A Igreja Cristo Obrero, localizada em Atlántida no Uruguai possivelmente representa o maior exemplo da aplicação das técnicas desenvolvidas por Dieste. Com paredes e coberturas tidas como um elemento único pelo desdobramento construtivo, a obra apresenta ao nível do piso, geratriz horizontal pousada sobre o solo que, à medida que se verticaliza, serpenteia-se. Ou seja, a variação permite um desenho fluído que só foi possível graças ao aparelhamento de tijolos de pequena dimensão.
Uma dupla camada de tijolos cerâmicos e espaçamento de alguns centímetros preenchido com armação em aço (da base ao serpenteado no topo), posteriormente, recebe uma leve camada de argamassa, conduzindo à horizontalidade espacial da superfície.
Dentro da inventividade do engenheiro aplicada às soluções desta tipologia, há a criação de uma família destas superfícies, após combinações regradas: geratriz reta na base e serpenteada no topo, como é o caso da Igreja Cristo Obrero; geratrizes serpenteadas na base e no topo e reta no nível médio da superfície, como é exemplo a Igreja de Nossa de Nossa Senhora do Rosário; e por fim, geratrizes retas na base e topo e serpenteada no nível médio, a exemplo do Mercado central de Montevidéu.

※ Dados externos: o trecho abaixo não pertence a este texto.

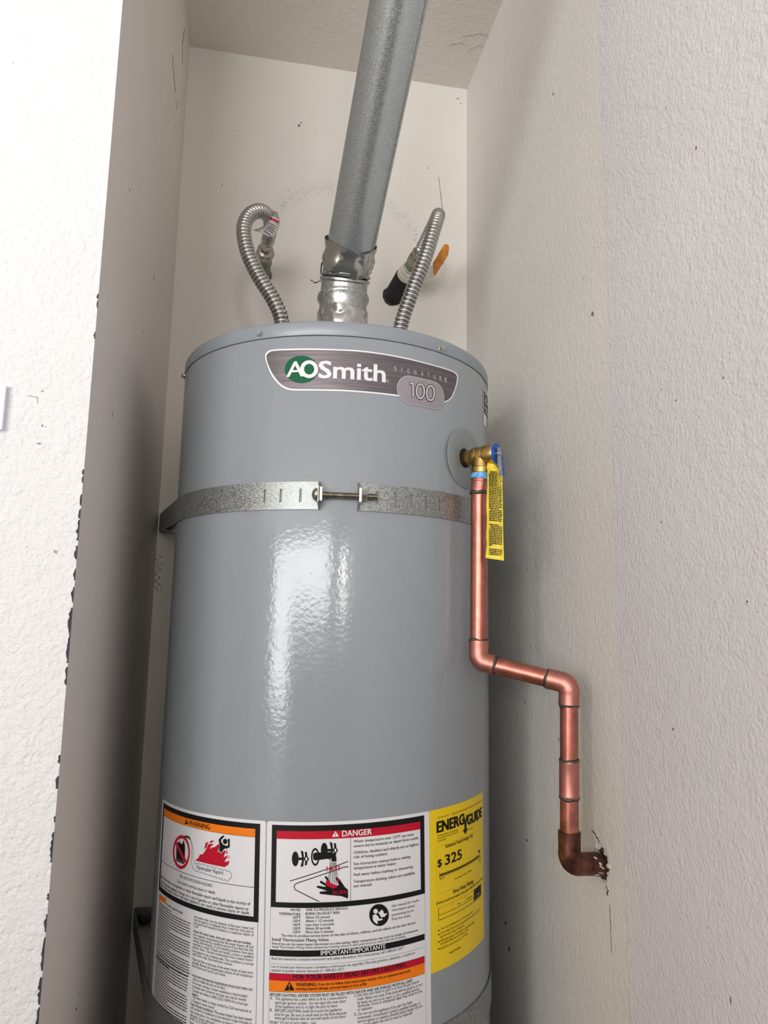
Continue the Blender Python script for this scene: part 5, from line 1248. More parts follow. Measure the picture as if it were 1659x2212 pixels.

Além das paredes regradas, também desenvolveu famílias de abóbodas e tanques. Vale destacar que as superfícies e geometrias geradas fundem a ideia ao desenvolvimento e a possibilidade da construção só possível graças ao entendimento material.
Referências Bibliográficas
REBELLO, Y. Bases para Projeto Estrutural na Arquitetura. 4.ed. São Paulo: Zigurate, 2007.
REBELLO, Y. A Concepção Estrutural e a Arquitetura. 9. ed. São Paulo: Zigurate, 2000.
ROMÁN, Claudio Escandell. Eladio Dieste e a cerâmica armada. Dissertação de mestrado apresentada ao Programa de Pós Graduação em Arquitetura e Urbanismo da Universidade de Brasília. Brasília, 2012.
STANFORD, Anderson. Eladio Dieste: Innovation in Structural Art. New York, Princeton Architectural Press, 2004.